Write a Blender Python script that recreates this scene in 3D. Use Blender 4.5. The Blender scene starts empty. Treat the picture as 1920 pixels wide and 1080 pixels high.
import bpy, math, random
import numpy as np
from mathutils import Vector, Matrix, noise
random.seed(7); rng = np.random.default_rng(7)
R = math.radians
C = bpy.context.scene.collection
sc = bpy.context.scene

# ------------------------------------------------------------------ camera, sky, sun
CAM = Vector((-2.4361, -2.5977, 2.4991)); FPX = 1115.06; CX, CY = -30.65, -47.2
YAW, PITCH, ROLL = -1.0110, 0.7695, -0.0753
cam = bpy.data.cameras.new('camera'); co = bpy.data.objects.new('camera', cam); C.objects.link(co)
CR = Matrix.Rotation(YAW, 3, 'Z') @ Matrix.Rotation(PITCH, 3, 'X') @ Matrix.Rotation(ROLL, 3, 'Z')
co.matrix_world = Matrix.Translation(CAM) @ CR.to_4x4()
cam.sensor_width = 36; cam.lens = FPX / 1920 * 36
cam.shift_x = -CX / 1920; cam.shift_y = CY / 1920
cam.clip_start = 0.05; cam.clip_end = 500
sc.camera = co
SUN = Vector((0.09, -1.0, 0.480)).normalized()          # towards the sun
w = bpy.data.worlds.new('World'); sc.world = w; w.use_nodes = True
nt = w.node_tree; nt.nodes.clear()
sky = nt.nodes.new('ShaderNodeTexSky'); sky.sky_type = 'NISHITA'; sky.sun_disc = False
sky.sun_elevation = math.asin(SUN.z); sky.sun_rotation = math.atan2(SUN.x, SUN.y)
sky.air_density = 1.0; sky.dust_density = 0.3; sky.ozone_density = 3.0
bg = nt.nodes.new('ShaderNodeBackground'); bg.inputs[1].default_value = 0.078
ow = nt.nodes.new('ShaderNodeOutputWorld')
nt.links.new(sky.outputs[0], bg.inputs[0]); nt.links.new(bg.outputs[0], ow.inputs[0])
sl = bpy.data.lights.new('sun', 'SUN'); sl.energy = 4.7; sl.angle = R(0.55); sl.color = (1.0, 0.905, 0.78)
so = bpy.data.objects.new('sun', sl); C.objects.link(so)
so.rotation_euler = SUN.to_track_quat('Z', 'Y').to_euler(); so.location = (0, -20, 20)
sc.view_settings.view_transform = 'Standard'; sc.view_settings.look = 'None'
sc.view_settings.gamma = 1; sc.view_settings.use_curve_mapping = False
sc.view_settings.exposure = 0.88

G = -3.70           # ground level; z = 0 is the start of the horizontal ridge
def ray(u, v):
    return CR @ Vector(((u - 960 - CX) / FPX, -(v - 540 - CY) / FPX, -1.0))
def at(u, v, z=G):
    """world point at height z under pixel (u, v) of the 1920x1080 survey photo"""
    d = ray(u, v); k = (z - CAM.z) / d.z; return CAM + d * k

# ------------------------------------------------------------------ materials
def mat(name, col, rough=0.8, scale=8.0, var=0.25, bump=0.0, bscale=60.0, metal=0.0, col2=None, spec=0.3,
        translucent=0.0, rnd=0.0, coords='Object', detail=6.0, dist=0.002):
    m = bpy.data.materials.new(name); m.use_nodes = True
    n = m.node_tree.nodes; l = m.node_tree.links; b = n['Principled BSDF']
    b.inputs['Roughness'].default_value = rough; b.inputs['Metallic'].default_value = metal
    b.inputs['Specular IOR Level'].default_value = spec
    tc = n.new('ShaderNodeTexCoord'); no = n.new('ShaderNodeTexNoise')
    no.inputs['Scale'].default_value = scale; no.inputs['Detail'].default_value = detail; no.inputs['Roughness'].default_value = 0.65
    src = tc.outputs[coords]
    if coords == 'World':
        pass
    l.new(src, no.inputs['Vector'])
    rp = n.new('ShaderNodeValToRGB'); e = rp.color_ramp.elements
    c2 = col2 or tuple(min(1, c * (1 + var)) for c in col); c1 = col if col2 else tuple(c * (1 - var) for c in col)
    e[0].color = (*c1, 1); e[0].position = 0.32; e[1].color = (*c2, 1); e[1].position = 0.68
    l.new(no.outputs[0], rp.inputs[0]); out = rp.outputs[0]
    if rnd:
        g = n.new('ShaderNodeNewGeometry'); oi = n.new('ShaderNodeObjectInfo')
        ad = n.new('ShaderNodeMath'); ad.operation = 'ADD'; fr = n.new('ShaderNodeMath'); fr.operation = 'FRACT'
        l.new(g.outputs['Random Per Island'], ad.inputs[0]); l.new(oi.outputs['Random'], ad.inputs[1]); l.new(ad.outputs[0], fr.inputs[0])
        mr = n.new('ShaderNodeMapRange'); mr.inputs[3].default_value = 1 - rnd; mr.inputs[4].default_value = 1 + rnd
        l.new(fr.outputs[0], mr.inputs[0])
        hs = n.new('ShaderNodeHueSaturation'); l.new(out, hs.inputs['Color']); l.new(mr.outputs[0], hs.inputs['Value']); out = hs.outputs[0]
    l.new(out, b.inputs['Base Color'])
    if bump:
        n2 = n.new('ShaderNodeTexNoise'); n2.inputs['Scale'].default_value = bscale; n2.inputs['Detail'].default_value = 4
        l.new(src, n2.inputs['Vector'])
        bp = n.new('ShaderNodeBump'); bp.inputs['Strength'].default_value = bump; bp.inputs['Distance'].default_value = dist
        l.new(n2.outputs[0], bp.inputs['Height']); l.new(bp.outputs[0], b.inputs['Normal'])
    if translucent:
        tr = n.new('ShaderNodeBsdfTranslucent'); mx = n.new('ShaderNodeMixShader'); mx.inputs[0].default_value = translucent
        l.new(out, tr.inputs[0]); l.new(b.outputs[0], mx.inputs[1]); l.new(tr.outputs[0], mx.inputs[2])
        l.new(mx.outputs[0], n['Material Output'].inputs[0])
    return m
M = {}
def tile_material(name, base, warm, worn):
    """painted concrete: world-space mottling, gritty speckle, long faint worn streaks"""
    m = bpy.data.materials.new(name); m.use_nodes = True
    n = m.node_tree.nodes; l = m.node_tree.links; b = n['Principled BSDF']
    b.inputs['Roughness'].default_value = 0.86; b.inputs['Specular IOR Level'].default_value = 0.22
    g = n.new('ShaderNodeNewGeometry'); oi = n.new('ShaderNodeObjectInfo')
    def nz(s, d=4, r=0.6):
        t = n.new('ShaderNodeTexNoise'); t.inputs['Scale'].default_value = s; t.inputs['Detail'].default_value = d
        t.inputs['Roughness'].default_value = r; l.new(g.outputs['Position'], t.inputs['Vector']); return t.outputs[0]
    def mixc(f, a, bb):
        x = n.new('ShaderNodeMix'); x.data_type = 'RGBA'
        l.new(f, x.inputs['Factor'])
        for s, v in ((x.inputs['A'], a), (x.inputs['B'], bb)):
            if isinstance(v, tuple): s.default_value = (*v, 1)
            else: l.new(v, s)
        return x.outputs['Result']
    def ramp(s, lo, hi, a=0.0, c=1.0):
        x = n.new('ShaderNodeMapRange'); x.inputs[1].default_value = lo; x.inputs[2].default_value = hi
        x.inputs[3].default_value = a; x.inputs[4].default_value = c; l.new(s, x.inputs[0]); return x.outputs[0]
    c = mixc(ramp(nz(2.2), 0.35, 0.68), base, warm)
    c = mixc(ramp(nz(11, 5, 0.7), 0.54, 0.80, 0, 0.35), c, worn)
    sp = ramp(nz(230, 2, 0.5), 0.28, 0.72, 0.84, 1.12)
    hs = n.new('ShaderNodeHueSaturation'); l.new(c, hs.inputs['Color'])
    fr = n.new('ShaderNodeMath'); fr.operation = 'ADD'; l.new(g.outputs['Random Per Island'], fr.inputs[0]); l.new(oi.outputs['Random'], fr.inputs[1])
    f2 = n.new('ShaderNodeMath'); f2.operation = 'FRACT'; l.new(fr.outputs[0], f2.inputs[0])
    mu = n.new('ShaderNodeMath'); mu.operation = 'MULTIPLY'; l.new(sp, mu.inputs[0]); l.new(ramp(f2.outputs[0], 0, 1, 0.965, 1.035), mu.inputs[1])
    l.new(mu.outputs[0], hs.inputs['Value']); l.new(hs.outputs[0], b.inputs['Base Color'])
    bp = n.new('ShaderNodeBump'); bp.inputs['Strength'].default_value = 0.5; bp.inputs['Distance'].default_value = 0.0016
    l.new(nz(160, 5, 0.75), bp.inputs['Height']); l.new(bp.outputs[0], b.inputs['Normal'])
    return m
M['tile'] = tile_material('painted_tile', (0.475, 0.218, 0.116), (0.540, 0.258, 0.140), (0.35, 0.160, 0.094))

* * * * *

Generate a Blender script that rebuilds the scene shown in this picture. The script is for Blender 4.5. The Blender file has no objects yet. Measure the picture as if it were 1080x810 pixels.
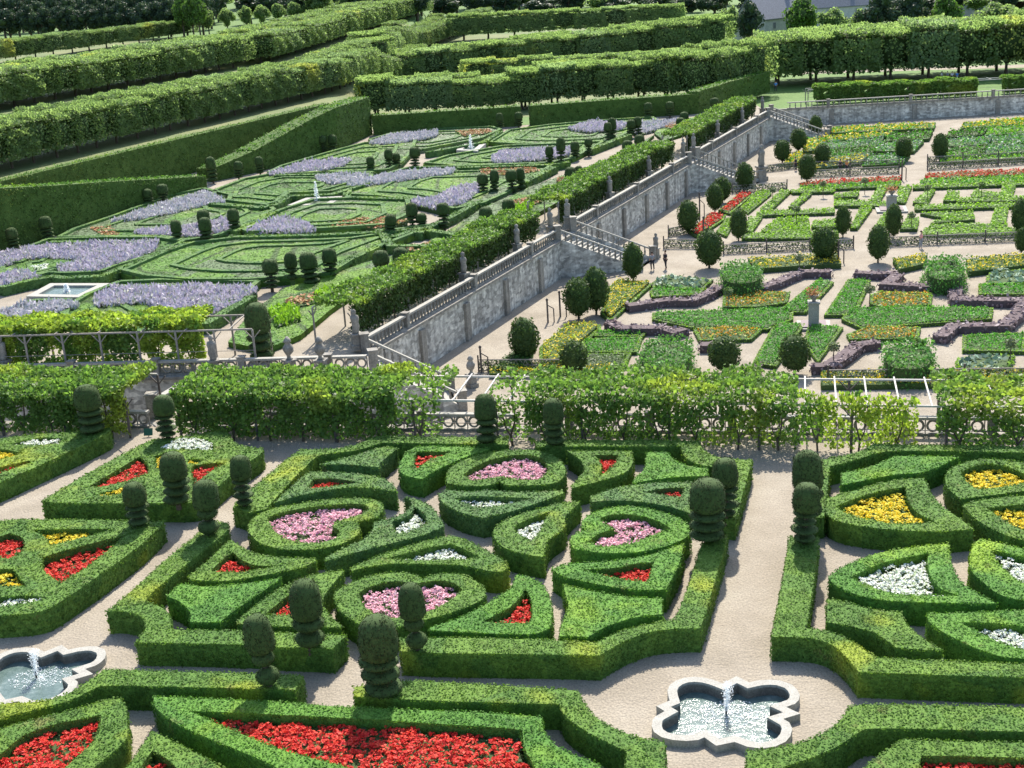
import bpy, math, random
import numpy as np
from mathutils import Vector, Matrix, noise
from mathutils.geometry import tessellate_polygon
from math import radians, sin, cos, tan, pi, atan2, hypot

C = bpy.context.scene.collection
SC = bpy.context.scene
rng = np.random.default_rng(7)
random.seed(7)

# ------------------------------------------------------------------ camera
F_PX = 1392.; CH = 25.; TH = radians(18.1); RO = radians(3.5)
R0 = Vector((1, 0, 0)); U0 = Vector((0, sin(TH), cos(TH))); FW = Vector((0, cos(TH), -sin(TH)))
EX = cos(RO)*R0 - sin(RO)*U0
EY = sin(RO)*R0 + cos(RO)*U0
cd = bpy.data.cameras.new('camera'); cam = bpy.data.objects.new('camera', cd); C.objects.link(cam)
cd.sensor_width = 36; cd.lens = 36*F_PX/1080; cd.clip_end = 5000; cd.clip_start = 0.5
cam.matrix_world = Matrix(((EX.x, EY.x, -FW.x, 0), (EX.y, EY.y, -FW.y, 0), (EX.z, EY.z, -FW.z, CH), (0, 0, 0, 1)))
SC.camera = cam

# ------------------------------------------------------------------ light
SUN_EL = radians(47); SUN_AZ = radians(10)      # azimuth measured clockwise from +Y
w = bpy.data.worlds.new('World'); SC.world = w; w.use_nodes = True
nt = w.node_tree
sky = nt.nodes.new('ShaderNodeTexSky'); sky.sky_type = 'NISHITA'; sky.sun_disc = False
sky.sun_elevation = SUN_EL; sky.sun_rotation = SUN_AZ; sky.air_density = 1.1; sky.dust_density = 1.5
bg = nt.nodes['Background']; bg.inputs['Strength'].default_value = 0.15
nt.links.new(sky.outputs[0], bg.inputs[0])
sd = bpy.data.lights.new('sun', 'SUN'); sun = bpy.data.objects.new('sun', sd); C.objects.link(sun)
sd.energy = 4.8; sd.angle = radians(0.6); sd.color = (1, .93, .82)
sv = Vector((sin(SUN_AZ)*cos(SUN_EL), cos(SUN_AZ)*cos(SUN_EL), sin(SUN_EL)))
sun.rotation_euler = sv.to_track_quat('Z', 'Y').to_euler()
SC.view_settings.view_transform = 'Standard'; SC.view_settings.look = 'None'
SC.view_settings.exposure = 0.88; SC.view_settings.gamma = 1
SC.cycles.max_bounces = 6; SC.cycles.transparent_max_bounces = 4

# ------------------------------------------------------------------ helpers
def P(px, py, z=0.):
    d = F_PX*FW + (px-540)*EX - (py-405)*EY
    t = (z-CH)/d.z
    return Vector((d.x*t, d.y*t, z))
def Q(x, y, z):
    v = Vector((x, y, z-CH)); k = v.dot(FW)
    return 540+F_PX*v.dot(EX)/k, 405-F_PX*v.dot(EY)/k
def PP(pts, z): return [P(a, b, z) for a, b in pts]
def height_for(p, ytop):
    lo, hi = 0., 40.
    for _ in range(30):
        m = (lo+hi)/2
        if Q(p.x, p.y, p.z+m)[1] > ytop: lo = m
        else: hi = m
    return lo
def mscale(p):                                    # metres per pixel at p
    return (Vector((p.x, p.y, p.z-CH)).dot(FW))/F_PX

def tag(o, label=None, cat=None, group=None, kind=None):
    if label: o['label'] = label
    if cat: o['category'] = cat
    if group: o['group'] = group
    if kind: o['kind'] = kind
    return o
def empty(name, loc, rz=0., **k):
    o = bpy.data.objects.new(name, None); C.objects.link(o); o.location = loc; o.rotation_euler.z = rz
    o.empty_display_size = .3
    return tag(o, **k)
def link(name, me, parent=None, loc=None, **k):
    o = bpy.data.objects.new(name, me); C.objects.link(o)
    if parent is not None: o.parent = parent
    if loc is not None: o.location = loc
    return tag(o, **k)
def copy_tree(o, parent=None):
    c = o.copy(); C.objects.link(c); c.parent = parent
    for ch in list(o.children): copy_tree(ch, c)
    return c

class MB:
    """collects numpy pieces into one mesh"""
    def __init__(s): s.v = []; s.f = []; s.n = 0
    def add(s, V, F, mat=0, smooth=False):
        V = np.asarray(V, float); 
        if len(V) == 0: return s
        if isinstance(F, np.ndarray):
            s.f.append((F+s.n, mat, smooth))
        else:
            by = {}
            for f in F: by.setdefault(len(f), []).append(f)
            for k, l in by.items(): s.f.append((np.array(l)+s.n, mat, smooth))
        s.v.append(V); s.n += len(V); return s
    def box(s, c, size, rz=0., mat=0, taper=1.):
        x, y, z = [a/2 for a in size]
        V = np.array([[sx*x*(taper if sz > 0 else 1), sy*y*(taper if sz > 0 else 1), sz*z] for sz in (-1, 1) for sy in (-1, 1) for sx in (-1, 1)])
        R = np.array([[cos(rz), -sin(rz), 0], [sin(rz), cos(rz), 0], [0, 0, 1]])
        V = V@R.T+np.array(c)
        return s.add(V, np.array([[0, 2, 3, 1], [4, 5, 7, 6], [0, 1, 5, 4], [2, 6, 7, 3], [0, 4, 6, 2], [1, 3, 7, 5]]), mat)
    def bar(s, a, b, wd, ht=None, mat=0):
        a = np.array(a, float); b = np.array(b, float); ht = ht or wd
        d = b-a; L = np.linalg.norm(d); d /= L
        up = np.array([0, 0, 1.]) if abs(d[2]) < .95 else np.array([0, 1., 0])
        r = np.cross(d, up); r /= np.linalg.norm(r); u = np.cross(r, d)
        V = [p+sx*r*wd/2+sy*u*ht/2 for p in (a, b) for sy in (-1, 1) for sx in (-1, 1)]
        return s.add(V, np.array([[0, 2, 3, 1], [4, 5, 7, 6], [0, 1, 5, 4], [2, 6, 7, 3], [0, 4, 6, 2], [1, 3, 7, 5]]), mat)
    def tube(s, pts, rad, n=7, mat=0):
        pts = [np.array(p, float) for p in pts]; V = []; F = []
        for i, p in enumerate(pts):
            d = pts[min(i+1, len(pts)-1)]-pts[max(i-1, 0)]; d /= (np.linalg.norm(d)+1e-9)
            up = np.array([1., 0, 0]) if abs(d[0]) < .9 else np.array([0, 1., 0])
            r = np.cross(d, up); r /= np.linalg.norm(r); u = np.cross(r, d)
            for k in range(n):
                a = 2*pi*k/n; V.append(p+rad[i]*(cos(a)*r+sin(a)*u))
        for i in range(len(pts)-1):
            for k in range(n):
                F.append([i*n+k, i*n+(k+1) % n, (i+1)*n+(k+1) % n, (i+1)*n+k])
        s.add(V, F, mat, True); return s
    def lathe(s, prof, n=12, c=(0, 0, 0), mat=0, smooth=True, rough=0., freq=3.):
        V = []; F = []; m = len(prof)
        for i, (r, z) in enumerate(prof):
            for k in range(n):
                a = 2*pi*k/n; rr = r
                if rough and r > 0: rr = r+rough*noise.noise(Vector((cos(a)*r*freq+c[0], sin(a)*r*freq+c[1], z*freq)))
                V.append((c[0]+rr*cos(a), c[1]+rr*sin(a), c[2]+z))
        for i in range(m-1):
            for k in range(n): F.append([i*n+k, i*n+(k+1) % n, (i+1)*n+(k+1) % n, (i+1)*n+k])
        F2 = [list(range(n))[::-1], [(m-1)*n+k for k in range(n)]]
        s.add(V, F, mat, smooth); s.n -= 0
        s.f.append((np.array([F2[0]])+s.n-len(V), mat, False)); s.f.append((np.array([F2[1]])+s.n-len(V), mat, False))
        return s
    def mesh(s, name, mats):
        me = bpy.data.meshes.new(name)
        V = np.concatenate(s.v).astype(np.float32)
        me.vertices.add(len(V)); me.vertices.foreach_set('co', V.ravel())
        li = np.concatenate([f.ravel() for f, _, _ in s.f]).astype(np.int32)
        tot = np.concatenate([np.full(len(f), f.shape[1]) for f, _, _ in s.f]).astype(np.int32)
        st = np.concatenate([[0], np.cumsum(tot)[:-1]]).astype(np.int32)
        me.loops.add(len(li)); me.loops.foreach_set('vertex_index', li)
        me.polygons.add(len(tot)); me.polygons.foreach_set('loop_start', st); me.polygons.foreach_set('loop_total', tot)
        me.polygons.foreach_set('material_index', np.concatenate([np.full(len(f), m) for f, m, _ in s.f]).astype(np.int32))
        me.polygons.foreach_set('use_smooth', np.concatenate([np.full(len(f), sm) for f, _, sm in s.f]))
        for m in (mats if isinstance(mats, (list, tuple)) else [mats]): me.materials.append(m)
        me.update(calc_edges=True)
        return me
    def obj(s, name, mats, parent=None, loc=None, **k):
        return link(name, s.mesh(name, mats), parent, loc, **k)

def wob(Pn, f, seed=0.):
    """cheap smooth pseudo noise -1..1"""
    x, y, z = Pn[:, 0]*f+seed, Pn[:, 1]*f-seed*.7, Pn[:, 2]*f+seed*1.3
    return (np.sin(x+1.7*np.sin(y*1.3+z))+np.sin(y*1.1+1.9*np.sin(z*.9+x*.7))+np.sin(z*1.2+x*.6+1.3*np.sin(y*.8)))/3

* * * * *

To be done
Using the entries above, transcribe every line from the line containing "Generate a Blender" through the line containing "from math import". Do not copy pictures.

The solution
Generate a Blender script that rebuilds the scene shown in this picture. The script is for Blender 4.5. The Blender file has no objects yet. Measure the picture as if it were 1080x810 pixels.
import bpy, math, random
import numpy as np
from mathutils import Vector, Matrix, noise
from mathutils.geometry import tessellate_polygon
from math import radians, sin, cos, tan, pi, atan2, hypot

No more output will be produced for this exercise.